** Begin **
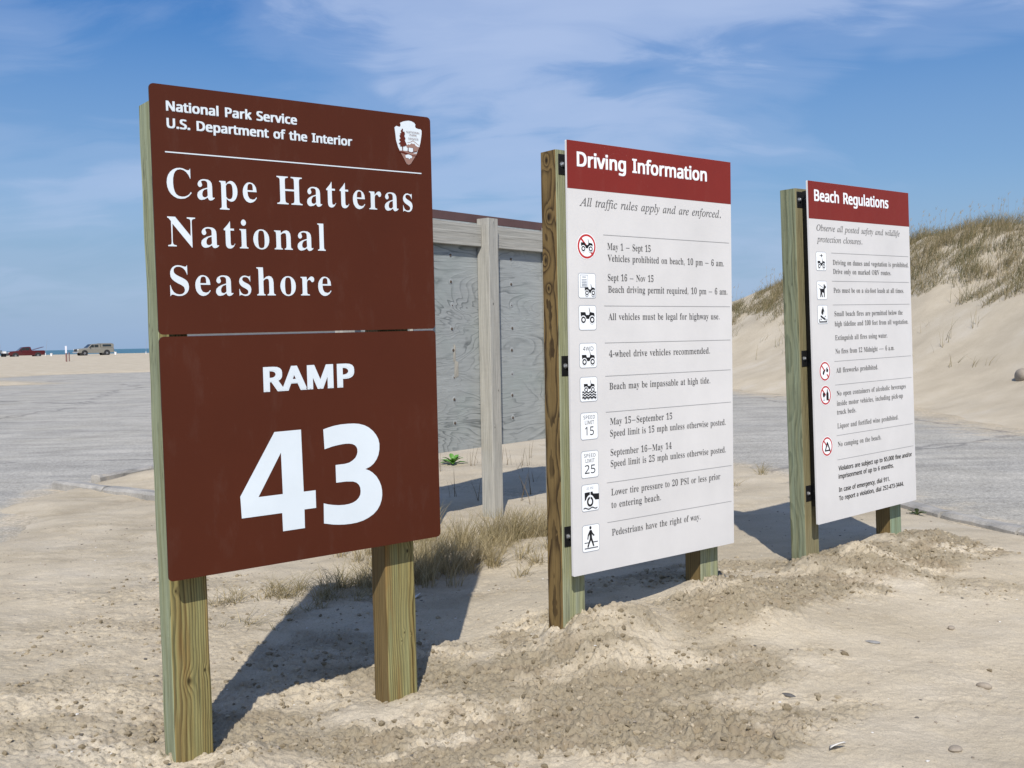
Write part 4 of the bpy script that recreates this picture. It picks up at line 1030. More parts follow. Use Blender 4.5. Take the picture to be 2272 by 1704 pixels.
GREEN = (.30, .37, .24)
OLIVE_E, OLIVE_L = (.27, .215, .080), (.070, .045, .013)
BROWN_E, BROWN_L = (.185, .122, .046), (.055, .031, .010)
w1s = wood_material('green_treated_timber', (.27, .285, .16), (.075, .08, .035), (.325, .375, .265), .70, (.13, .10), 170, (), 1.0, 1.2, spots=.85)
w1f = wood_material('yellow_green_treated_timber', OLIVE_E, OLIVE_L, (.27, .30, .15), .42, (-.10, .11), 150, ((-.012, -.062, .24, .015), (.052, -.062, .27, .008), (-.05, -.062, .60, .006)), 2.3, 1.25, stain=.6)
w1r = wood_material('golden_treated_timber', OLIVE_E, OLIVE_L, (.29, .335, .18), .45, (.11, .12), 150, ((.015, -.062, .235, .006), (.0, -.062, .20, .005), (.04, -.062, .60, .009), (.05, -.062, .22, .004)), 5.1, 1.2, stain=.75)
w1rs = wood_material('brown_treated_timber', BROWN_E, BROWN_L, (.20, .17, .08), .35, (.10, .10), 140, (), 7.7, 1.0)
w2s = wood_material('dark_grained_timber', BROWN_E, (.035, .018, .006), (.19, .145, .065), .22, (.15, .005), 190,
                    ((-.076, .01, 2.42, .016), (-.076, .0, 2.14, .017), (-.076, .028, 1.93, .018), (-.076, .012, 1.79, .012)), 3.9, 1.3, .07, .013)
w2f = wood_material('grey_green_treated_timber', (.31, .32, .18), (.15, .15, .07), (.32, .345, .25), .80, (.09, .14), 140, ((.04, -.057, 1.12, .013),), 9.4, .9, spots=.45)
w3s = wood_material('mossy_treated_timber', (.20, .205, .12), (.065, .07, .035), (.245, .295, .215), .66, (.15, .05), 130, (), 12.2, 1.0, .08, .016, spots=.6)
w3f = wood_material('brown_olive_treated_timber', (.235, .20, .11), (.12, .10, .045), (.25, .25, .15), .5, (.09, .14), 120, (), 14.1, .9)
w3r = wood_material('pale_green_treated_timber', (.25, .28, .17), (.10, .11, .05), (.27, .38, .28), .70, (.10, .12), 130, (), 17.7, .9)


def post(parent, xc, yc, wx, dy, z0, z1, mats, seed):
    """sawn square post, slightly uneven; side face (towards -x) and the others have their own timber look"""
    rnd = random.Random(seed)
    mb = MB()
    bv = 0.007
    sec = []
    for cx, cy, a0 in ((1, 1, 0), (-1, 1, 90), (-1, -1, 180), (1, -1, 270)):
        for k in range(3):
            a = R(a0 + 45 * k)
            sec.append((cx * (wx / 2 - bv) + bv * math.cos(a), cy * (dy / 2 - bv) + bv * math.sin(a)))
    n, rows = len(sec), []
    K = 60
    ph = [rnd.uniform(0, 6.28) for _ in range(8)]
    for i in range(K + 1):
        z = z0 + (z1 - z0) * i / K
        row = []
        for j, (x, y) in enumerate(sec):
            q = j // 3
            w = 0.0016 * math.sin(z * 5.3 + ph[q]) + 0.0012 * math.sin(z * 17 + ph[q + 4])
            row.append(mb.bm.verts.new((x + w, y + w * .7, z)))
        rows.append(row)
    for i in range(K):
        for j in range(n):
            f = mb.bm.faces.new((rows[i][j], rows[i][(j + 1) % n], rows[i + 1][(j + 1) % n], rows[i + 1][j]))
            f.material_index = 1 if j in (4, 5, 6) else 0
    mb.bm.faces.new(rows[-1])
    mb.bm.faces.new(rows[0][::-1])
    return mb.build('post', mats, parent, loc=(xc, yc, 0))


def sign_root(name, ctr, yaw, tilt, lean, zc):
    o = empty(name)
    Rm = Matrix.Rotation(yaw, 4, 'Z') @ Matrix.Rotation(lean, 4, 'X') @ Matrix.Rotation(tilt, 4, 'Y')
    base = Vector(ctr) - Rm.to_3x3() @ Vector((0, 0, zc))
    o.matrix_world = Matrix.Translation(base) @ Rm
    return o


def panel_mesh(w, z0, z1, y, th, r, mat, name, parent, edge=None):
    mb = MB()
    A = mb.prism(rrect(-w / 2, z0, w / 2, z1, r), 'y', y, y + th)
    for f in mb.bm.faces:
        if edge is not None and abs(f.normal.y) < .5 and len(f.verts) == 4:
            f.material_index = 1
    bmesh.ops.recalc_face_normals(mb.bm, faces=mb.bm.faces[:])
    return mb.build(name, [mat] + ([edge] if edge is not None else []), parent)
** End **
*What is expected*. Reproduce the full listing above verbatim, with no pictures included.

*Problem solution*.
Write part 4 of the bpy script that recreates this picture. It picks up at line 1030. More parts follow. Use Blender 4.5. Take the picture to be 2272 by 1704 pixels.
GREEN = (.30, .37, .24)
OLIVE_E, OLIVE_L = (.27, .215, .080), (.070, .045, .013)
BROWN_E, BROWN_L = (.185, .122, .046), (.055, .031, .010)
w1s = wood_material('green_treated_timber', (.27, .285, .16), (.075, .08, .035), (.325, .375, .265), .70, (.13, .10), 170, (), 1.0, 1.2, spots=.85)
w1f = wood_material('yellow_green_treated_timber', OLIVE_E, OLIVE_L, (.27, .30, .15), .42, (-.10, .11), 150, ((-.012, -.062, .24, .015), (.052, -.062, .27, .008), (-.05, -.062, .60, .006)), 2.3, 1.25, stain=.6)
w1r = wood_material('golden_treated_timber', OLIVE_E, OLIVE_L, (.29, .335, .18), .45, (.11, .12), 150, ((.015, -.062, .235, .006), (.0, -.062, .20, .005), (.04, -.062, .60, .009), (.05, -.062, .22, .004)), 5.1, 1.2, stain=.75)
w1rs = wood_material('brown_treated_timber', BROWN_E, BROWN_L, (.20, .17, .08), .35, (.10, .10), 140, (), 7.7, 1.0)
w2s = wood_material('dark_grained_timber', BROWN_E, (.035, .018, .006), (.19, .145, .065), .22, (.15, .005), 190,
                    ((-.076, .01, 2.42, .016), (-.076, .0, 2.14, .017), (-.076, .028, 1.93, .018), (-.076, .012, 1.79, .012)), 3.9, 1.3, .07, .013)
w2f = wood_material('grey_green_treated_timber', (.31, .32, .18), (.15, .15, .07), (.32, .345, .25), .80, (.09, .14), 140, ((.04, -.057, 1.12, .013),), 9.4, .9, spots=.45)
w3s = wood_material('mossy_treated_timber', (.20, .205, .12), (.065, .07, .035), (.245, .295, .215), .66, (.15, .05), 130, (), 12.2, 1.0, .08, .016, spots=.6)
w3f = wood_material('brown_olive_treated_timber', (.235, .20, .11), (.12, .10, .045), (.25, .25, .15), .5, (.09, .14), 120, (), 14.1, .9)
w3r = wood_material('pale_green_treated_timber', (.25, .28, .17), (.10, .11, .05), (.27, .38, .28), .70, (.10, .12), 130, (), 17.7, .9)


def post(parent, xc, yc, wx, dy, z0, z1, mats, seed):
    """sawn square post, slightly uneven; side face (towards -x) and the others have their own timber look"""
    rnd = random.Random(seed)
    mb = MB()
    bv = 0.007
    sec = []
    for cx, cy, a0 in ((1, 1, 0), (-1, 1, 90), (-1, -1, 180), (1, -1, 270)):
        for k in range(3):
            a = R(a0 + 45 * k)
            sec.append((cx * (wx / 2 - bv) + bv * math.cos(a), cy * (dy / 2 - bv) + bv * math.sin(a)))
    n, rows = len(sec), []
    K = 60
    ph = [rnd.uniform(0, 6.28) for _ in range(8)]
    for i in range(K + 1):
        z = z0 + (z1 - z0) * i / K
        row = []
        for j, (x, y) in enumerate(sec):
            q = j // 3
            w = 0.0016 * math.sin(z * 5.3 + ph[q]) + 0.0012 * math.sin(z * 17 + ph[q + 4])
            row.append(mb.bm.verts.new((x + w, y + w * .7, z)))
        rows.append(row)
    for i in range(K):
        for j in range(n):
            f = mb.bm.faces.new((rows[i][j], rows[i][(j + 1) % n], rows[i + 1][(j + 1) % n], rows[i + 1][j]))
            f.material_index = 1 if j in (4, 5, 6) else 0
    mb.bm.faces.new(rows[-1])
    mb.bm.faces.new(rows[0][::-1])
    return mb.build('post', mats, parent, loc=(xc, yc, 0))


def sign_root(name, ctr, yaw, tilt, lean, zc):
    o = empty(name)
    Rm = Matrix.Rotation(yaw, 4, 'Z') @ Matrix.Rotation(lean, 4, 'X') @ Matrix.Rotation(tilt, 4, 'Y')
    base = Vector(ctr) - Rm.to_3x3() @ Vector((0, 0, zc))
    o.matrix_world = Matrix.Translation(base) @ Rm
    return o


def panel_mesh(w, z0, z1, y, th, r, mat, name, parent, edge=None):
    mb = MB()
    A = mb.prism(rrect(-w / 2, z0, w / 2, z1, r), 'y', y, y + th)
    for f in mb.bm.faces:
        if edge is not None and abs(f.normal.y) < .5 and len(f.verts) == 4:
            f.material_index = 1
    bmesh.ops.recalc_face_normals(mb.bm, faces=mb.bm.faces[:])
    return mb.build(name, [mat] + ([edge] if edge is not None else []), parent)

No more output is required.